Devconnect se desdobrou como um ecossistema: centenas de palestras, side-events, hackathons, hubs temáticos, workshops e encontros autogeridos por comunidades globais. Não havia um centro nem uma autoridade: a descentralização também estava na forma do evento.
O espírito era claro: a infraestrutura do futuro não virá de cima, mas de redes distribuídas de pessoas que constroem sem pedir permissão.

Falou-se sobre escalabilidade, ZK proofs, modularidade de chains, novos padrões de identidade digital, modelos de governança DAO, tokenomics sustentáveis e reestruturação do sistema financeiro tradicional. Mas por trás do técnico havia outra camada: a pergunta sobre o poder.


Blockchain como território ideológico

Diferente de outras indústrias tecnológicas que nasceram sob estruturas corporativas —a Web2 dominada pelo Vale do Silício, os gigantes das redes sociais e o capital de risco—, a Web3 nasceu atravessada por correntes filosóficas, tensões políticas e disputas éticas.
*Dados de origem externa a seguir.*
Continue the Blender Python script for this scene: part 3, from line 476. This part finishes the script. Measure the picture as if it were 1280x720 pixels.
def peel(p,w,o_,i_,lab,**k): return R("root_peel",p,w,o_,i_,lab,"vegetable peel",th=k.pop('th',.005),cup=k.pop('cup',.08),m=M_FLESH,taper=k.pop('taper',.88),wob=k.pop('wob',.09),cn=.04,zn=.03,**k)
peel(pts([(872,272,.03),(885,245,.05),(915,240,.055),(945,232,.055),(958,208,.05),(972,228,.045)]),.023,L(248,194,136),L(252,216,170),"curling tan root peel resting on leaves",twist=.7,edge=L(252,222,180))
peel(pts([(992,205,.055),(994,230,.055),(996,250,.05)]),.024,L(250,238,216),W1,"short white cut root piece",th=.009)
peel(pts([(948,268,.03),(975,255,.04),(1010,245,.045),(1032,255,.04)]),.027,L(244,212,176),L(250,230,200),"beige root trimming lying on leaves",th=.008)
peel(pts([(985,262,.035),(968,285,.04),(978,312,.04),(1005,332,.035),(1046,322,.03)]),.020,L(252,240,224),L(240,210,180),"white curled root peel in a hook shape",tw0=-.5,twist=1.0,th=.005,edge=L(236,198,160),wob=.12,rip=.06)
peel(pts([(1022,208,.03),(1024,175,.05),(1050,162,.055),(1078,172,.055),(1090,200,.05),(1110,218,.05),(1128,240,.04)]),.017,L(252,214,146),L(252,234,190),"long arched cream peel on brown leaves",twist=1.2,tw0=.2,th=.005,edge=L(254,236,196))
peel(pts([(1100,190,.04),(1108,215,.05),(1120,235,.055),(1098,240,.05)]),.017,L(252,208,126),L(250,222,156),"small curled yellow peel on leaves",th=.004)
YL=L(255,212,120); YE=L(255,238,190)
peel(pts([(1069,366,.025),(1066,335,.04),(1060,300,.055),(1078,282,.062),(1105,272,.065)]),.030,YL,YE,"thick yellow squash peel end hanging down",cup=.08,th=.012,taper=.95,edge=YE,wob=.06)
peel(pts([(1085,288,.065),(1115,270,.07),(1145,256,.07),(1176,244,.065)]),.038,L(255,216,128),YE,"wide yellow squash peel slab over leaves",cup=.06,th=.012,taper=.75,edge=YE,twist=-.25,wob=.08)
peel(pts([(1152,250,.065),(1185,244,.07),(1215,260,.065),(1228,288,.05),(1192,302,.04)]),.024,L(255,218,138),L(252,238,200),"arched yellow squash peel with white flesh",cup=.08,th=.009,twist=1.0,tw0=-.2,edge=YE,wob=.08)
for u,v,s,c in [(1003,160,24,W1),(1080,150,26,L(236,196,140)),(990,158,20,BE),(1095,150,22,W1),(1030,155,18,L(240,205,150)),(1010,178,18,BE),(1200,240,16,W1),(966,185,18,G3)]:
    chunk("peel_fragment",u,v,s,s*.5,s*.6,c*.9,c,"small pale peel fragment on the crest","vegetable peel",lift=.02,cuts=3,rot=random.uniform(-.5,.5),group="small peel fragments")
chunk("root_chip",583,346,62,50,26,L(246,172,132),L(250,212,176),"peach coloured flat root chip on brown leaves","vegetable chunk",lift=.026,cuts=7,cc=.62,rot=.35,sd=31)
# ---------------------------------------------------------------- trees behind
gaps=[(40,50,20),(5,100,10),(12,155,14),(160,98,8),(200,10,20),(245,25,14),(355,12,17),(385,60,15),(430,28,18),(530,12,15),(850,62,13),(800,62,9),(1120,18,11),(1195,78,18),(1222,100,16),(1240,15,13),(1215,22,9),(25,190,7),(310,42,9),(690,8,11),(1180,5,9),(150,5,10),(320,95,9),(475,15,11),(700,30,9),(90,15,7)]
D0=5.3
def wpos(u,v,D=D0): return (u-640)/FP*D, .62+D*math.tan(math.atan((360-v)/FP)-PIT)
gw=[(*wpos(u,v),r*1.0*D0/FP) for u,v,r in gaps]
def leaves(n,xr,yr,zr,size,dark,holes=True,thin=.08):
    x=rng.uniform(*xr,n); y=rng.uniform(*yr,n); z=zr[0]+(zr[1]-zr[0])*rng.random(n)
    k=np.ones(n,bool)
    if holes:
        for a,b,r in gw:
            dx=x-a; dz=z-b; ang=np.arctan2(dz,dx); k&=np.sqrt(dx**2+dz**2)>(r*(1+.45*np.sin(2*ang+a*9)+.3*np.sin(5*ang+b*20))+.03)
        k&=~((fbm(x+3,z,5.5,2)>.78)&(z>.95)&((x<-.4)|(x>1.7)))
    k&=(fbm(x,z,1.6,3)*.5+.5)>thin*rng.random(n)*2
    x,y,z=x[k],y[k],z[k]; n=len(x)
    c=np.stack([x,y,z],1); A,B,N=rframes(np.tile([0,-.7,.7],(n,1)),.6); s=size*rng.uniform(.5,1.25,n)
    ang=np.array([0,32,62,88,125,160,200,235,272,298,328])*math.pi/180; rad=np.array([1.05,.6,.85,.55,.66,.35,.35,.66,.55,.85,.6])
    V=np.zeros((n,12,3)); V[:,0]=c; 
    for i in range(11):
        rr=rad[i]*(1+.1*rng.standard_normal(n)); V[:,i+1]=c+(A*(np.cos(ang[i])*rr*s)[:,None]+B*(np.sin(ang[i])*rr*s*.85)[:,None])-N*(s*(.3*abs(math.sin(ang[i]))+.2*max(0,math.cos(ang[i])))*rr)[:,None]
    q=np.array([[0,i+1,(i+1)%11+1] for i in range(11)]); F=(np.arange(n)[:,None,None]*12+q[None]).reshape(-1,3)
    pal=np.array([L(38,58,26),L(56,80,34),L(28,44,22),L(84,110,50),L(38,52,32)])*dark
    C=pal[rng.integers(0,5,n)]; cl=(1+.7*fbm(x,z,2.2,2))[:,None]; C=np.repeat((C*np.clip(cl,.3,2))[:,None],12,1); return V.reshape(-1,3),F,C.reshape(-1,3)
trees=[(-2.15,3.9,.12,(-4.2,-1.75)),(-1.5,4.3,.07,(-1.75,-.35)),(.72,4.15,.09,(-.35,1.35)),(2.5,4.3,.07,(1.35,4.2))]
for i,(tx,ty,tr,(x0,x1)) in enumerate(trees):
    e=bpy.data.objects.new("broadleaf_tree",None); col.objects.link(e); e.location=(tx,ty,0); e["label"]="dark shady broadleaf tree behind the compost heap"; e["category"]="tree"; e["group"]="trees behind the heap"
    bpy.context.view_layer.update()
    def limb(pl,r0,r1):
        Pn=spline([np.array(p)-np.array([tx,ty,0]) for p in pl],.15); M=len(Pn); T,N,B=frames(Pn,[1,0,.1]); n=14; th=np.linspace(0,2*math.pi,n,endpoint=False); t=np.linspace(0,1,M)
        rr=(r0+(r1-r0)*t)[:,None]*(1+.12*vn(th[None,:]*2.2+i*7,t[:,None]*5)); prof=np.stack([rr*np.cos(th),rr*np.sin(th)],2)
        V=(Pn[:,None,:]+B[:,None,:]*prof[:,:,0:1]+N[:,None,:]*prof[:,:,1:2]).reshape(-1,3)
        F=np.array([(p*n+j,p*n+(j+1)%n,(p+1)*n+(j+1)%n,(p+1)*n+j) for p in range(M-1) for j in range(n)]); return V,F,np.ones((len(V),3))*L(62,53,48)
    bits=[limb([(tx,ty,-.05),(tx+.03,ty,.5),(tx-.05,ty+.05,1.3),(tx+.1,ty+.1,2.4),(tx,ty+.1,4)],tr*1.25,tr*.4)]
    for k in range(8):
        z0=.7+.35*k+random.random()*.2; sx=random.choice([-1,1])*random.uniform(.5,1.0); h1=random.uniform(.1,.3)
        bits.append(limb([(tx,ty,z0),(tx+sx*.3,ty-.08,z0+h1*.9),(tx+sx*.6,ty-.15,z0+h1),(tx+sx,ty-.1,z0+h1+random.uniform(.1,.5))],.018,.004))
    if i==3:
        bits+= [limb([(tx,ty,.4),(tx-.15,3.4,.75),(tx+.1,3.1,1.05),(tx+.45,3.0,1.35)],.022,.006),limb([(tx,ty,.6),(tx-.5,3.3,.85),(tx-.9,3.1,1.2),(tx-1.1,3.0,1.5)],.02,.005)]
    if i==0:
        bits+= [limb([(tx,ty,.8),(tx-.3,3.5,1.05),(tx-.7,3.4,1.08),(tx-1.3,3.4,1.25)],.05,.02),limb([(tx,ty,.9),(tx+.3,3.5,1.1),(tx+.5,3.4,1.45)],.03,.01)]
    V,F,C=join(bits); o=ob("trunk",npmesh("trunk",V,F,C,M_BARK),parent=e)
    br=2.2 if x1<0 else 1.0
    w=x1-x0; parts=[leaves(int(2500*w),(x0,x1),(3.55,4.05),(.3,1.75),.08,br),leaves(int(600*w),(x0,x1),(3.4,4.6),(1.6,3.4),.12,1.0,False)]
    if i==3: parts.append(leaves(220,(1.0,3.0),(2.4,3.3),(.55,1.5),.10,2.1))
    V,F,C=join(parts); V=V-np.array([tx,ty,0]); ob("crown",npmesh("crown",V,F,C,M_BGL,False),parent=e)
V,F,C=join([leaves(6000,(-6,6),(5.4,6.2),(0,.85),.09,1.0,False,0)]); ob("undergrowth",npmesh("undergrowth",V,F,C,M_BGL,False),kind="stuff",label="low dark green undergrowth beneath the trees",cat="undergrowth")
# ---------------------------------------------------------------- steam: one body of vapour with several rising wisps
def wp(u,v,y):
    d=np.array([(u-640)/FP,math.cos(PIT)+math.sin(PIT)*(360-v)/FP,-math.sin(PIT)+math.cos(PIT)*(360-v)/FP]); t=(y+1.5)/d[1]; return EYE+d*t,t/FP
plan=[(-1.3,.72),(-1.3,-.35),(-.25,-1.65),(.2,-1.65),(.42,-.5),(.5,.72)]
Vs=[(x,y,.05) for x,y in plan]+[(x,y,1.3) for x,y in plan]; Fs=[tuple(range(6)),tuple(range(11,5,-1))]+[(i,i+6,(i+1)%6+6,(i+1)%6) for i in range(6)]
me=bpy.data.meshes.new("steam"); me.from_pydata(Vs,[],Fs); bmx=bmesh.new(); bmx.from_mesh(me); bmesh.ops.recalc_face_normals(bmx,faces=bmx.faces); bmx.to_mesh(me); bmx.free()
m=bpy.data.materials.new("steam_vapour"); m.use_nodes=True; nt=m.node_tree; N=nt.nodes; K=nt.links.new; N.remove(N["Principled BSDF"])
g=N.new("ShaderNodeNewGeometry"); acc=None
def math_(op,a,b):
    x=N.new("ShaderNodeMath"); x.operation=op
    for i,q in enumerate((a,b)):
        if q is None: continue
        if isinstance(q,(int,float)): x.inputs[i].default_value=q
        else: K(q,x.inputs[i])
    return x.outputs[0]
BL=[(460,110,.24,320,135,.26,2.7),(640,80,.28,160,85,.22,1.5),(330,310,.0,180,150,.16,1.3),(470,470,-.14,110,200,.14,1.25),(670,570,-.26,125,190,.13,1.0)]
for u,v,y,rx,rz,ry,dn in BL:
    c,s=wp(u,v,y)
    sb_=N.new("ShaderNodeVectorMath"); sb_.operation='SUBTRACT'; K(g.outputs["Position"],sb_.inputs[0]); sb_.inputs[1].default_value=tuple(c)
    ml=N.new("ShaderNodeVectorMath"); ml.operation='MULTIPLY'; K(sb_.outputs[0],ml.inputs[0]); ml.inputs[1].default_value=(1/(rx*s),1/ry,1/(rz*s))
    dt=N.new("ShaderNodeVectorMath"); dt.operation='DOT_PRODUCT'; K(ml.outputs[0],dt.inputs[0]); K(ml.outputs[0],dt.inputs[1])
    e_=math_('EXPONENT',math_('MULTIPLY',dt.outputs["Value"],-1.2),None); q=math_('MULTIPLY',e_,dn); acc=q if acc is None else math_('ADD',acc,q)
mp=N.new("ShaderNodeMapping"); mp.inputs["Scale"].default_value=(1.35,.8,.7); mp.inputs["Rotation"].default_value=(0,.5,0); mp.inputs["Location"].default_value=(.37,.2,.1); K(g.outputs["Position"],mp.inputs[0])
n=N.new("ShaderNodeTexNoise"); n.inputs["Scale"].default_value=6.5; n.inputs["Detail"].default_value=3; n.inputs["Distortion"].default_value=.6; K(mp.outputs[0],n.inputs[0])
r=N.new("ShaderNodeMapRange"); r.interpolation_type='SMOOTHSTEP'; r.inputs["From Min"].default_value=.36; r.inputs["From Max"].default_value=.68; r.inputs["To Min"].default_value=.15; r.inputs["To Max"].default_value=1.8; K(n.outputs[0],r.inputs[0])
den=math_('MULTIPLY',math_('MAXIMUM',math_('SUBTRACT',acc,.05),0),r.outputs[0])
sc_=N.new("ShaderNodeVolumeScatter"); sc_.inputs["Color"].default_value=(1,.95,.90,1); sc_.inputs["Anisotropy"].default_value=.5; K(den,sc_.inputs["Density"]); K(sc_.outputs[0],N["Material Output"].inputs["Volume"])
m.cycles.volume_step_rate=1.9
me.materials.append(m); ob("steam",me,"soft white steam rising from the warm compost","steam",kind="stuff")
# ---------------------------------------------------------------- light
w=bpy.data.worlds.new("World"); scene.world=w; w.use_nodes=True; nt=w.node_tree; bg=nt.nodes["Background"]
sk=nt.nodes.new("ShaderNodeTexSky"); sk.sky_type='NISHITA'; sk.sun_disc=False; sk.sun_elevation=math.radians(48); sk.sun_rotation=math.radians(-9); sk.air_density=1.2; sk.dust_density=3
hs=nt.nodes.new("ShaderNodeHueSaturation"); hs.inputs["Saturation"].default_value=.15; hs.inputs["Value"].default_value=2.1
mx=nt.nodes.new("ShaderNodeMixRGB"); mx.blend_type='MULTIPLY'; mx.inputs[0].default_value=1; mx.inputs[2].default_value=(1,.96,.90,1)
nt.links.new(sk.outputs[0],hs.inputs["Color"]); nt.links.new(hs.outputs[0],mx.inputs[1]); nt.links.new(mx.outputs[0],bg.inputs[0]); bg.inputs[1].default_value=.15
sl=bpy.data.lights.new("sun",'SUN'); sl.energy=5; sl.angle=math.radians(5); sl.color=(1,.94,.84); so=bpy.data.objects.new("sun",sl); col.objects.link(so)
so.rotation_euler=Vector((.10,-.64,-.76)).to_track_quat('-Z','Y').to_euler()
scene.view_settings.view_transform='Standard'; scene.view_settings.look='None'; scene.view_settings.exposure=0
O anarcocapitalismo tecnológico

Uma parte importante do ecossistema se guia por uma premissa:
“O Estado é um intermediário desnecessário; a tecnologia deve substituí-lo.”
É a ideologia que vê a blockchain como uma arma contra a burocracia e os monopólios estatais. São aqueles que abraçam a radicalidade: dinheiro sem bancos, contratos sem juízes, coordenação sem políticos. Não se preocupam com o caos: veem isso como o preço da liberdade.

O cripto-realismo ou “libertarismo pragmático”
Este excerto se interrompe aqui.